[START OF Given material]
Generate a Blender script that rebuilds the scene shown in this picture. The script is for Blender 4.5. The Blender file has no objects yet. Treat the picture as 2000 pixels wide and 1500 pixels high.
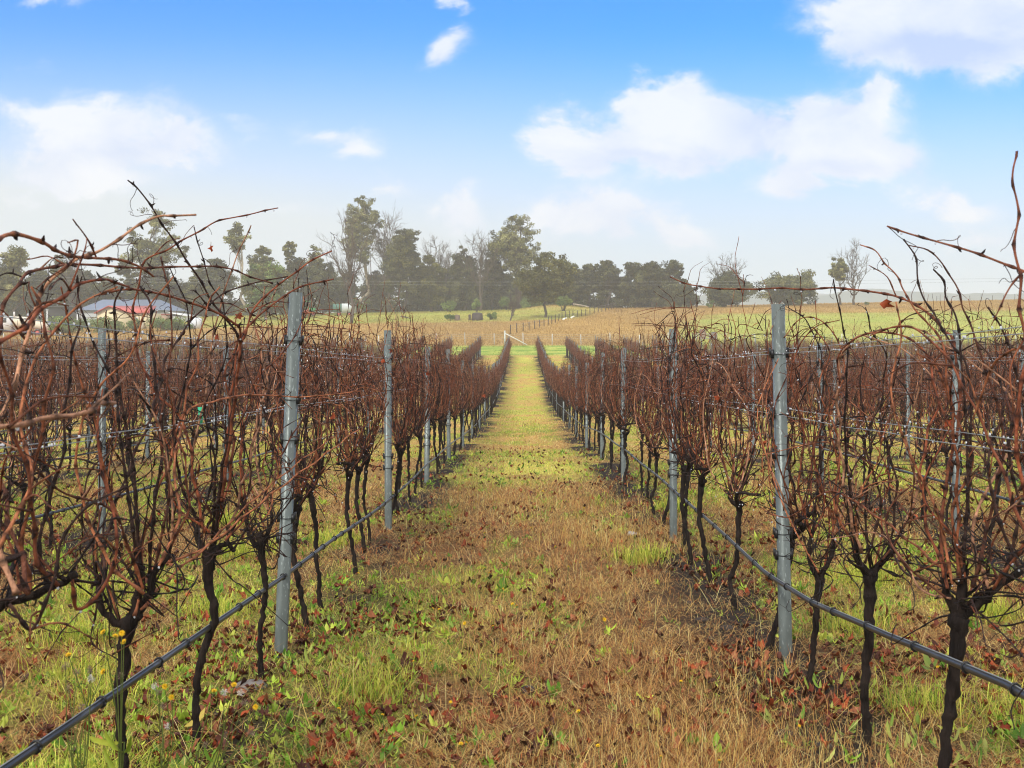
import bpy, math
import numpy as np
from mathutils import Vector
R = math.radians
rng = np.random.default_rng(11)
sc = bpy.context.scene
col = sc.collection

# ------------------------------------------------------------------ camera
F = 2200.0                      # focal length in photo pixels (photo is 2000 wide)
VX, VY, EYE = 1022.0, 650.0, 1.5
cam_d = bpy.data.cameras.new("camera"); cam = bpy.data.objects.new("camera", cam_d); col.objects.link(cam)
cam.location = (0, 0, EYE); cam.rotation_euler = (R(90), 0, 0)
cam_d.sensor_width = 36; cam_d.lens = F / 2000 * 36
cam_d.shift_x = -(VX - 1000) / 2000; cam_d.shift_y = -(750 - VY) / 2000
cam_d.clip_start = 0.05; cam_d.clip_end = 6000
cam_d.dof.use_dof = True; cam_d.dof.focus_distance = 8.0; cam_d.dof.aperture_fstop = 9.0
sc.camera = cam

# ------------------------------------------------------------------ sun, exposure
SUN_EL, SUN_AZ = 42, 205        # azimuth clockwise from +Y (the view direction): behind the camera, a little left
sun_d = bpy.data.lights.new("sun", 'SUN'); sun = bpy.data.objects.new("sun", sun_d); col.objects.link(sun)
sun_d.energy = 2.3; sun_d.angle = R(9); sun_d.color = (1.0, .955, .88)
sdir = Vector((math.sin(R(SUN_AZ)) * math.cos(R(SUN_EL)), math.cos(R(SUN_AZ)) * math.cos(R(SUN_EL)), math.sin(R(SUN_EL))))
sun.rotation_euler = sdir.to_track_quat('Z', 'Y').to_euler()
sc.view_settings.view_transform = 'Standard'; sc.view_settings.look = 'None'
sc.view_settings.exposure = 0.45; sc.view_settings.gamma = 1
sc.cycles.max_bounces = 5; sc.cycles.diffuse_bounces = 2; sc.cycles.glossy_bounces = 2
sc.cycles.transmission_bounces = 3; sc.cycles.volume_bounces = 1; sc.cycles.transparent_max_bounces = 4
sc.cycles.use_denoising = True; sc.cycles.denoising_prefilter = 'ACCURATE'; sc.cycles.use_adaptive_sampling = False; sc.cycles.filter_width = 1.05
sc.cycles.sample_clamp_indirect = 4
try: sc.cycles.denoising_input_passes = 'RGB_ALBEDO_NORMAL'
except Exception: pass

# ------------------------------------------------------------------ sky with clouds
CLOUDS = [  # photo px, py, radius x, radius y, strength : sky directions of the cloud banks
 (620,400,150,34,.3),(60,110,90,20,.25),(1890,10,260,110,1.6),(1760,75,130,70,.9),(1990,90,130,60,1.0),
 (875,86,62,40,.75),(890,12,38,20,.6),
 (1300,205,95,66,1.4),(1120,280,100,54,1.5),(1270,280,170,50,1.1),(1430,240,85,75,.75),
 (1575,225,80,70,1.7),(1715,205,70,34,.9),(1640,290,150,66,1.5),(1575,358,115,26,.8),(1710,340,75,45,.7),
 (215,240,150,80,1.0),(110,320,130,60,1.1),(350,285,100,32,.95),(30,200,85,34,.5),(190,350,110,30,.85),
 (650,242,110,30,.6),(705,288,68,30,.95),(480,235,70,26,.4),
 (1190,410,125,50,1.3),(1320,460,85,42,1.1),(885,415,62,54,1.0),(765,358,45,26,.6),(1870,390,95,42,.85),(1900,470,80,34,.8),(1090,420,90,40,.6),
 (110,0,110,22,.5)]
world = bpy.data.worlds.new("World"); sc.world = world; world.use_nodes = True
nt = world.node_tree; N = nt.nodes; L = nt.links; N.clear()
def wn(t, **k):
    n = N.new(t)
    for a, b in k.items(): setattr(n, a, b)
    return n
def wmath(op, a, b=None, c=None, clamp=False):
    n = wn('ShaderNodeMath', operation=op); n.use_clamp = clamp
    for i, v in enumerate((a, b, c)):
        if v is None: continue
        if isinstance(v, (int, float)): n.inputs[i].default_value = v
        else: L.new(v, n.inputs[i])
    return n.outputs[0]
sky = wn('ShaderNodeTexSky', sky_type='NISHITA'); sky.sun_disc = False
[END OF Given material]
| Directions |
Drop the images and repeat the data exactly.

| Result |
Generate a Blender script that rebuilds the scene shown in this picture. The script is for Blender 4.5. The Blender file has no objects yet. Treat the picture as 2000 pixels wide and 1500 pixels high.
import bpy, math
import numpy as np
from mathutils import Vector
R = math.radians
rng = np.random.default_rng(11)
sc = bpy.context.scene
col = sc.collection

# ------------------------------------------------------------------ camera
F = 2200.0                      # focal length in photo pixels (photo is 2000 wide)
VX, VY, EYE = 1022.0, 650.0, 1.5
cam_d = bpy.data.cameras.new("camera"); cam = bpy.data.objects.new("camera", cam_d); col.objects.link(cam)
cam.location = (0, 0, EYE); cam.rotation_euler = (R(90), 0, 0)
cam_d.sensor_width = 36; cam_d.lens = F / 2000 * 36
cam_d.shift_x = -(VX - 1000) / 2000; cam_d.shift_y = -(750 - VY) / 2000
cam_d.clip_start = 0.05; cam_d.clip_end = 6000
cam_d.dof.use_dof = True; cam_d.dof.focus_distance = 8.0; cam_d.dof.aperture_fstop = 9.0
sc.camera = cam

# ------------------------------------------------------------------ sun, exposure
SUN_EL, SUN_AZ = 42, 205        # azimuth clockwise from +Y (the view direction): behind the camera, a little left
sun_d = bpy.data.lights.new("sun", 'SUN'); sun = bpy.data.objects.new("sun", sun_d); col.objects.link(sun)
sun_d.energy = 2.3; sun_d.angle = R(9); sun_d.color = (1.0, .955, .88)
sdir = Vector((math.sin(R(SUN_AZ)) * math.cos(R(SUN_EL)), math.cos(R(SUN_AZ)) * math.cos(R(SUN_EL)), math.sin(R(SUN_EL))))
sun.rotation_euler = sdir.to_track_quat('Z', 'Y').to_euler()
sc.view_settings.view_transform = 'Standard'; sc.view_settings.look = 'None'
sc.view_settings.exposure = 0.45; sc.view_settings.gamma = 1
sc.cycles.max_bounces = 5; sc.cycles.diffuse_bounces = 2; sc.cycles.glossy_bounces = 2
sc.cycles.transmission_bounces = 3; sc.cycles.volume_bounces = 1; sc.cycles.transparent_max_bounces = 4
sc.cycles.use_denoising = True; sc.cycles.denoising_prefilter = 'ACCURATE'; sc.cycles.use_adaptive_sampling = False; sc.cycles.filter_width = 1.05
sc.cycles.sample_clamp_indirect = 4
try: sc.cycles.denoising_input_passes = 'RGB_ALBEDO_NORMAL'
except Exception: pass

# ------------------------------------------------------------------ sky with clouds
CLOUDS = [  # photo px, py, radius x, radius y, strength : sky directions of the cloud banks
 (620,400,150,34,.3),(60,110,90,20,.25),(1890,10,260,110,1.6),(1760,75,130,70,.9),(1990,90,130,60,1.0),
 (875,86,62,40,.75),(890,12,38,20,.6),
 (1300,205,95,66,1.4),(1120,280,100,54,1.5),(1270,280,170,50,1.1),(1430,240,85,75,.75),
 (1575,225,80,70,1.7),(1715,205,70,34,.9),(1640,290,150,66,1.5),(1575,358,115,26,.8),(1710,340,75,45,.7),
 (215,240,150,80,1.0),(110,320,130,60,1.1),(350,285,100,32,.95),(30,200,85,34,.5),(190,350,110,30,.85),
 (650,242,110,30,.6),(705,288,68,30,.95),(480,235,70,26,.4),
 (1190,410,125,50,1.3),(1320,460,85,42,1.1),(885,415,62,54,1.0),(765,358,45,26,.6),(1870,390,95,42,.85),(1900,470,80,34,.8),(1090,420,90,40,.6),
 (110,0,110,22,.5)]
world = bpy.data.worlds.new("World"); sc.world = world; world.use_nodes = True
nt = world.node_tree; N = nt.nodes; L = nt.links; N.clear()
def wn(t, **k):
    n = N.new(t)
    for a, b in k.items(): setattr(n, a, b)
    return n
def wmath(op, a, b=None, c=None, clamp=False):
    n = wn('ShaderNodeMath', operation=op); n.use_clamp = clamp
    for i, v in enumerate((a, b, c)):
        if v is None: continue
        if isinstance(v, (int, float)): n.inputs[i].default_value = v
        else: L.new(v, n.inputs[i])
    return n.outputs[0]
sky = wn('ShaderNodeTexSky', sky_type='NISHITA'); sky.sun_disc = False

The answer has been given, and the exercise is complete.